Bitcoin, unlike Ethereum, does not have a turing-complete execution environment built into its client. It is not a state machine, in other words. Instead, Bitcoin comes with a lightweight programming language called script, which can be used to construct semi complex transactions in a stack-based manner similar to Forth and create simple transaction logic. Some familiar examples of script programs include regular transactions (pay to public key hash), pay to many transactions, multisignature transactions and timelocked transactions. To give an example of what these simple programs look like, from the bitcoin wiki, a standard P2PK transaction looks like this:
scriptPubKey: OP_DUP OP_HASH160 <pubKeyHash> OP_EQUALVERIFY OP_CHECKSIG
scriptSig: <sig> <pubKey>
Bitcoin is not turing-complete on purpose. Turing-completeness implies that there is not a deterministic amount of time and computational power that is required to complete the execution of a particular program. This creates problems for decentralized networks, because a single faulty program, such as one that uses infinite recursion, could cause everything to come to a complete halt.

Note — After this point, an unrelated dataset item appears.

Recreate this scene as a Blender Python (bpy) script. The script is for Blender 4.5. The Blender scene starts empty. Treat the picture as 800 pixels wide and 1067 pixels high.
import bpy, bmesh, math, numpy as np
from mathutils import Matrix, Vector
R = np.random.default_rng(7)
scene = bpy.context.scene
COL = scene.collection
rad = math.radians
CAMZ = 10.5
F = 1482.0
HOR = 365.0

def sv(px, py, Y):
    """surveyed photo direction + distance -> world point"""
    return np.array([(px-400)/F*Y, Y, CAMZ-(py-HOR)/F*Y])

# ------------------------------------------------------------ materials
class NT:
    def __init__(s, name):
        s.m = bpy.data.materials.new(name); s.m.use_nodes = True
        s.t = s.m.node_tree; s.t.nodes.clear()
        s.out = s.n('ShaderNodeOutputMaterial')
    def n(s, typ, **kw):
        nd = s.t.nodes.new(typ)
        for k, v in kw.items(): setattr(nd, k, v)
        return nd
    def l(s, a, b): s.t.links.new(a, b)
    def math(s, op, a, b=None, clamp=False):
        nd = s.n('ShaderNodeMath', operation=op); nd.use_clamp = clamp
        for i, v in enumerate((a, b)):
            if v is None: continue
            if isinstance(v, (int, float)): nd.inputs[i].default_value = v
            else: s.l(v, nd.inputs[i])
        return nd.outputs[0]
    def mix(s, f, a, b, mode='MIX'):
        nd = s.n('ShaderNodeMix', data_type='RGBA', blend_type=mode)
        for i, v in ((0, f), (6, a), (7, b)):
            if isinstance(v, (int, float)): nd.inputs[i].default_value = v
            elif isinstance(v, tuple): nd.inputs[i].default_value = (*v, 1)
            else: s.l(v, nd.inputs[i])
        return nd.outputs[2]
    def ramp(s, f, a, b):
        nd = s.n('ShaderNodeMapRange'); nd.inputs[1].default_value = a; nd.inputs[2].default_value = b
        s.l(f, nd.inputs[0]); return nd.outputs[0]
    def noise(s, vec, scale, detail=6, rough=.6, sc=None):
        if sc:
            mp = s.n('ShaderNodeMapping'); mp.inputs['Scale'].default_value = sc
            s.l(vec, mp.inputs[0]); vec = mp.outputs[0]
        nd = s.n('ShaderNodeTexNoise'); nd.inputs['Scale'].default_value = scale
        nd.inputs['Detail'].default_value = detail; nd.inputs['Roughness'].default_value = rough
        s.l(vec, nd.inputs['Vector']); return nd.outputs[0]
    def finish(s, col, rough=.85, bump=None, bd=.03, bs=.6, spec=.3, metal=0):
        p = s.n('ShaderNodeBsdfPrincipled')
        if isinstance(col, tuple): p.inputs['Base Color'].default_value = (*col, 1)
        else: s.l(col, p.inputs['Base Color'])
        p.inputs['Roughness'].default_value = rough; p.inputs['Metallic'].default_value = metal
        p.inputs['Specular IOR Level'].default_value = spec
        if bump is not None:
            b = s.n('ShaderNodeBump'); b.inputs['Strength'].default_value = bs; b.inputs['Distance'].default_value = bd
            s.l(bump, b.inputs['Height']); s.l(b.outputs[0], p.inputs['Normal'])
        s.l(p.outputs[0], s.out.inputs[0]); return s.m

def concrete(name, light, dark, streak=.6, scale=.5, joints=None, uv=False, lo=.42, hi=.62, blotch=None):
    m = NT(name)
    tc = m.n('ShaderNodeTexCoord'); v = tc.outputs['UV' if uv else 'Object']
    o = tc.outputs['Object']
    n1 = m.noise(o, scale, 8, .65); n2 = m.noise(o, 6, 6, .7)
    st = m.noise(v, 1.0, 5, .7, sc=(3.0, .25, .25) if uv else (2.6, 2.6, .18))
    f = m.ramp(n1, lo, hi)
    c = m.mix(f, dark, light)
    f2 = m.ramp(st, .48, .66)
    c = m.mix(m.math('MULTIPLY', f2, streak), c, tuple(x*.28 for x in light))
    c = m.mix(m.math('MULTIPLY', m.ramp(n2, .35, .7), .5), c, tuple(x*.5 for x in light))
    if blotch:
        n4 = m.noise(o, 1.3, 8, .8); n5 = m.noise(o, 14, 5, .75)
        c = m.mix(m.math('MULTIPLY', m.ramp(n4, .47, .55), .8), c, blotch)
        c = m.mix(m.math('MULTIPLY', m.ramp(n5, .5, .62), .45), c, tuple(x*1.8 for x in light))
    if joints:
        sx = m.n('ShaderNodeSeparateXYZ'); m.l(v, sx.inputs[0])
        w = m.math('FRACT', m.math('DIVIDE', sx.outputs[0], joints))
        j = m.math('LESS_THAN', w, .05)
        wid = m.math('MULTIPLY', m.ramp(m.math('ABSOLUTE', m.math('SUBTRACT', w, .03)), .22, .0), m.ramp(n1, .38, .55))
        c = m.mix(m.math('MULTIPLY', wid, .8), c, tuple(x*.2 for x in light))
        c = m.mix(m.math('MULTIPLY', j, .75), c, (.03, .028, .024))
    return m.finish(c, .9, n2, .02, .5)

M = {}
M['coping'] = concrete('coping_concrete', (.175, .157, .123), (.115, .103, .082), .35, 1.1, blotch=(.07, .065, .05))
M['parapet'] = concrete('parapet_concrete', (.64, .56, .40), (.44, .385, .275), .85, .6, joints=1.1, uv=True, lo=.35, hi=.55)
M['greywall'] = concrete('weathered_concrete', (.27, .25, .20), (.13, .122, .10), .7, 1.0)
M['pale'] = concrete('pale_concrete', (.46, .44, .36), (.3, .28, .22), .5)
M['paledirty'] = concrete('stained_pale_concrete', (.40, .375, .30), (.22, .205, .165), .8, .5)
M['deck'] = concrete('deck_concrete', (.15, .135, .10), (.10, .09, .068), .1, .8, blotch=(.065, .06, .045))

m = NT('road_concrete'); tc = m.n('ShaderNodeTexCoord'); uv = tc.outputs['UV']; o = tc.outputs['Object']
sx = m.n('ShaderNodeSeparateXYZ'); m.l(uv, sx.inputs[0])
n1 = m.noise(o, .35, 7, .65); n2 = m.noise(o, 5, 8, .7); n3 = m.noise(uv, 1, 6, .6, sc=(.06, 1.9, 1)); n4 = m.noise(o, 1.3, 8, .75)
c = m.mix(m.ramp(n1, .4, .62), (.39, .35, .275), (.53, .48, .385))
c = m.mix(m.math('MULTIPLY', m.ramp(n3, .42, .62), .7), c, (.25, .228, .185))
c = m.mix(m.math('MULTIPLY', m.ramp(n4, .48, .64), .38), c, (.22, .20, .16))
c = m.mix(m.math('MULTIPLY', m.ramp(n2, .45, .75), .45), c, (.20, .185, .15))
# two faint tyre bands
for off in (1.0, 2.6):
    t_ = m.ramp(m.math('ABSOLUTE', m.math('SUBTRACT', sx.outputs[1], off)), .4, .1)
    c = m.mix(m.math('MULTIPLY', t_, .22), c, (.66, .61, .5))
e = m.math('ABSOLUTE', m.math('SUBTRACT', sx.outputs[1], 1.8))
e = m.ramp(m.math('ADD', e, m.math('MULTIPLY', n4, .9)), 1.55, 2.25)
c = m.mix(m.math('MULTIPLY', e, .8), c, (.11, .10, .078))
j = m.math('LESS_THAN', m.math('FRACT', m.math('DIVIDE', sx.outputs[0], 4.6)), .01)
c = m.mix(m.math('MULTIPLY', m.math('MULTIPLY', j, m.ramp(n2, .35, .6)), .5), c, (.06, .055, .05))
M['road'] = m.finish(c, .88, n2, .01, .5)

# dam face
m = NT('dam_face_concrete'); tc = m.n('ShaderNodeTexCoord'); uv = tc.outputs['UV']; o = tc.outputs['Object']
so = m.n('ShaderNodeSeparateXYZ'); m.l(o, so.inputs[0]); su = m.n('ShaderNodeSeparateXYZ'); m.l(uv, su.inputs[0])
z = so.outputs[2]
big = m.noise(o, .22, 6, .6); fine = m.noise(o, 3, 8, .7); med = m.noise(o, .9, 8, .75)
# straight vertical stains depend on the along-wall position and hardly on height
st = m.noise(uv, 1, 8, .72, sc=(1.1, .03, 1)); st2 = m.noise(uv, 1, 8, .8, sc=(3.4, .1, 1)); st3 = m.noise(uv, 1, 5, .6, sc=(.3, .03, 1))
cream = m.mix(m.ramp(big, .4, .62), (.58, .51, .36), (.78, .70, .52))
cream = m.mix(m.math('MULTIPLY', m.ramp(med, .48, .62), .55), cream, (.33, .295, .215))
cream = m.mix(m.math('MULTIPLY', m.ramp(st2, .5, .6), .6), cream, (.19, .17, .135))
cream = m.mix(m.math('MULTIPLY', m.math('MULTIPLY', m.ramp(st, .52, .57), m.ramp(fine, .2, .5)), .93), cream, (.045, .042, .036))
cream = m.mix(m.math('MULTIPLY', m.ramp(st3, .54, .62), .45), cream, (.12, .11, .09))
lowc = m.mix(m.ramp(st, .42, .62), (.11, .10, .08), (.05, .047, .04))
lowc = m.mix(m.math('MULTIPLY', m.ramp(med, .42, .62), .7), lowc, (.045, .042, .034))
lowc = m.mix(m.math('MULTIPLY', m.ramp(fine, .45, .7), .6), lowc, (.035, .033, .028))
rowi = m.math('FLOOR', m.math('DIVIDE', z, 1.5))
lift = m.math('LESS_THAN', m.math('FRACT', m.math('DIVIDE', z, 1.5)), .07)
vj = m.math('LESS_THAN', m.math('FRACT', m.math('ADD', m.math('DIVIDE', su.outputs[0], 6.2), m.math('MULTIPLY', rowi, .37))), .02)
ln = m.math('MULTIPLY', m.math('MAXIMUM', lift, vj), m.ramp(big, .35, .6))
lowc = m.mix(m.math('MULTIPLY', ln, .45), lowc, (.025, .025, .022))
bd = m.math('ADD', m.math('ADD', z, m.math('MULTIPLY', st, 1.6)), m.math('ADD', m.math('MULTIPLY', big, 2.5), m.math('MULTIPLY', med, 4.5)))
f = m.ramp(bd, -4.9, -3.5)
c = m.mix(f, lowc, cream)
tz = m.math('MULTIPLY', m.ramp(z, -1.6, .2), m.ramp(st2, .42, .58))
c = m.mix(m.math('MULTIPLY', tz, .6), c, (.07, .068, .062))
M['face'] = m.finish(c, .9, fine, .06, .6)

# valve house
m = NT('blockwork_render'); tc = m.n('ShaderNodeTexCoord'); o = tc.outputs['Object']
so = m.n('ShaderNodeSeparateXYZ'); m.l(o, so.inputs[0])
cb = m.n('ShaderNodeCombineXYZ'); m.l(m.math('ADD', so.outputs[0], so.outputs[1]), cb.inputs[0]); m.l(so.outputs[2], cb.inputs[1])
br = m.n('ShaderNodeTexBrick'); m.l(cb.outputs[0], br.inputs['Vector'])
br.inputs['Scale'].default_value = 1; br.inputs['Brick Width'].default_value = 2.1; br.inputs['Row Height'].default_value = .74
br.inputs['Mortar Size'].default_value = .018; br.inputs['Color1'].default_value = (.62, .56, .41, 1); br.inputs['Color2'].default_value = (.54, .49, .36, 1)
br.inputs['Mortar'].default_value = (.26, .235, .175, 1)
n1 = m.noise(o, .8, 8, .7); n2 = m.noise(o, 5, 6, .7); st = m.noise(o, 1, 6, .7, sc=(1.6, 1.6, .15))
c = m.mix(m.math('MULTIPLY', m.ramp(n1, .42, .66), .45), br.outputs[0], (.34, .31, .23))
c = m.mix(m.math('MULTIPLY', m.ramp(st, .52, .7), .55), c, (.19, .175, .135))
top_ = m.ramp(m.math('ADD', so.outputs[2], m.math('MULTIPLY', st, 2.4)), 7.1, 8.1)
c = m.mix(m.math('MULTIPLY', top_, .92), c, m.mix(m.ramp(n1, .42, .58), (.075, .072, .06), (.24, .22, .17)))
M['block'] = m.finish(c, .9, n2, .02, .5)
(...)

Ethereum solves this problem via the gas limit; within the EVM system every program’s computational consumption is measured in units of gas and any program that exceeds a certain limit of computation is automatically terminated. This means that developers have to be careful not to make their programs too complex, or they will not work on the network. Periodically this limit is increased to keep up with the evolving state of dapps and hardware. Bitcoin, on the other hand, avoids this problem altogether by simply not allowing Turing complete programs within its system (natively). Thus there is no need for a gas limit, because a node can know before execution exactly how much computational effort will be needed to complete the execution of the program.

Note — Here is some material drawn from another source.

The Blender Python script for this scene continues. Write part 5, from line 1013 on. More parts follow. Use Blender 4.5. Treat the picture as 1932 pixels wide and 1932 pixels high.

OP_RETURN is an opcode that can be used to create transactions. It makes a transaction provably unspendable (invalid) and thus can be used to burn coins. An additional feature of this opcode is that one can attach up to 40 bytes of arbitrary data on the end and have this information written to the blockchain forever. The core devs have always been hesitant about this opcode because the intention of Bitcoin has never been to become an arbitrary data storage layer. However OP_RETURN was considered an improvement to previous schemes employed to store data on chain and was meant to keep the overall growth of Bitcoin in check by allowing these unspendable outputs to be pruned. Bitcoin core release 0.9.0 included the note:
“This change is not an endorsement of storing data in the blockchain. The OP_RETURN change creates a provably-prunable output, to avoid data storage schemes – some of which were already deployed – that were storing arbitrary data such as images as forever-unspendable TX outputs, bloating bitcoin's UTXO database. Storing arbitrary data in the blockchain is still a bad idea; it is less costly and far more efficient to store non-currency data elsewhere.”

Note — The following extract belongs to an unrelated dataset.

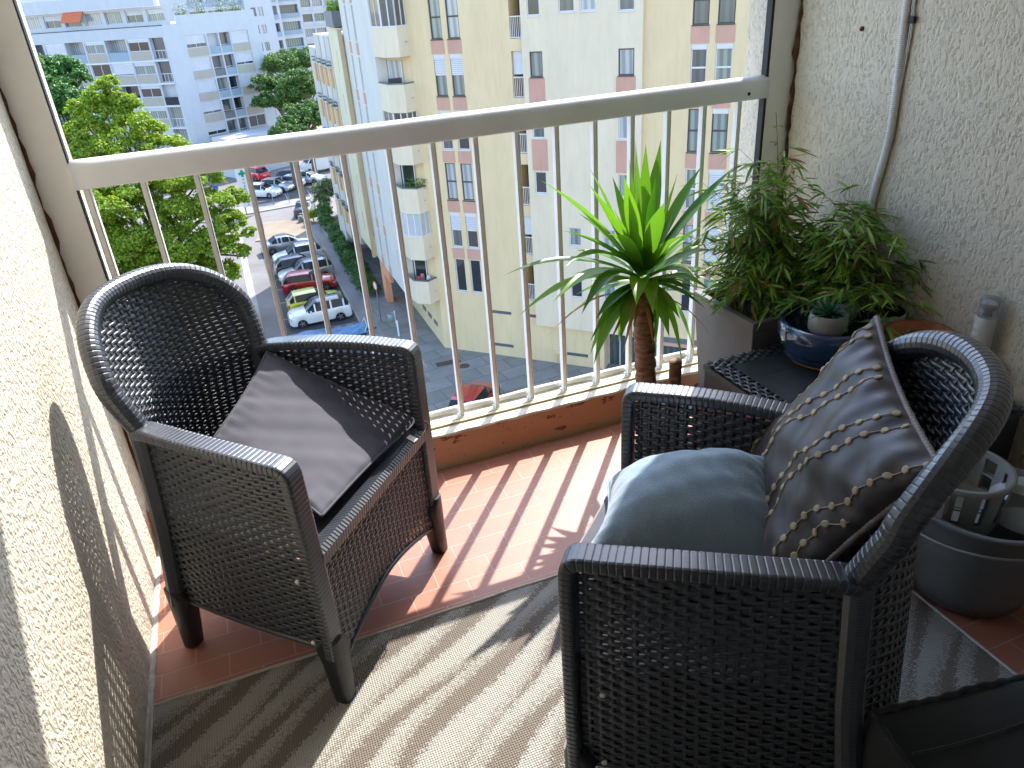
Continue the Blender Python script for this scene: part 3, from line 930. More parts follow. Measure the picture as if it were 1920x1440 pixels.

The reluctance to encourage data storage in this way (which would later be encouraged by some forks of Bitcoin including BSV) was for two primary reasons: 1) chain bloat, increasing the barrier to entry of running a node faster than normal, and 2) Bitcoin was created as a transaction ledger, so generalized data storage falls outside the scope of the network. Today, we have far better storage options like Filecoin and Arweave to use for this purpose. Back then, however, Filecoin was still a remnant of the ICO boom, nowhere near mainnet and Arweave had yet to come into being. Being intrigued by this concept of permanent storage, I created a simple app in Java that ran on top of a BitcoinJ (the Java implementation of Bitcoin core) light client and constructed and broadcast the simplest version of an OP_RETURN tx based on some text input, then returned the tx hash to the user. I sent my transaction, which cost me about $3 in fees and forgot about it for the next 3 years.
How to find such a transaction many years later? Block explorers generally do not index by data inside of a transaction. I would need to know the exact block number in order to narrow down my results. After doing some searching on the internet, I came across Bitcoin-Data-Parser, which runs on top of Bitcoin core and indexes precisely the data I need: OP_RETURN transactions! All I needed was a Bitcoin node, an installation of the program, a Postgresql database, and a web browser.
First, syncing a full node. I have a dual raspberry pi node setup that is built out of a wooden box that Budweiser sold promotional special edition beers out of. I came to own one while working at a liquor store a few years ago, noticing that the bottles were years past drinkable, and asked if I could just keep the box. I filed down some plastic pi racks to fit inside, mounted a fan and a drive and it became my home server. Sadly, whilst moving I jostled the harddrive and corrupted it, forcing me to resync the bitcoin storage directory.
The Bitcoin-Data-Parser program just needs an RPC endpoint of a full node to look at, so I used the local network ip and built the neat TypeScript parser program on my laptop. Then, you just pass it the data you want to search for via its API that it sets up via Express inside your web browser, and the results come back to you. After some searching, bingo! I found the block I was looking for. Here is the actual transaction, pushed in December 2018:
In some ways it feels odd to recover a relic of the past by sifting through data that is on-chain. Like an archaeologist digging through layers of clay and silt, the blockchain provides us with another (digital) record that we may sift through to answer questions about the past. To me, this is the most important aspect of this technology. But what’s hardest to convey about the technology that we work with every day to normies is the degree of permanence of it; more than 10,000 computers around the world store this information and have proven that it is valid. Not compelled to do so, but choosing to voluntarily maintain this great store of transaction (and other) data in perpetuity. Despite the churn of operators entering and exiting, the decentralized nature of Bitcoin and other blockchains allows for a coherent truth to be maintained throughout time, without the intervention of a central authority. All of us know this, but in most cases I believe we fail to articulate its importance. A simple example is the best way to get the point across because in many cases it can have the most profound impact. For me, this transaction represents the beginning of the end of any career aspirations outside of crypto; a few months later I would be doing my thesis, sitting in a telescope operation room around 4 am in the middle of the desert. At that moment I realized I couldn’t do traditional science anymore, and it was time to double down on crypto. Everyone’s double-down moment is encoded somewhere, as some type of transaction, on one chain or another.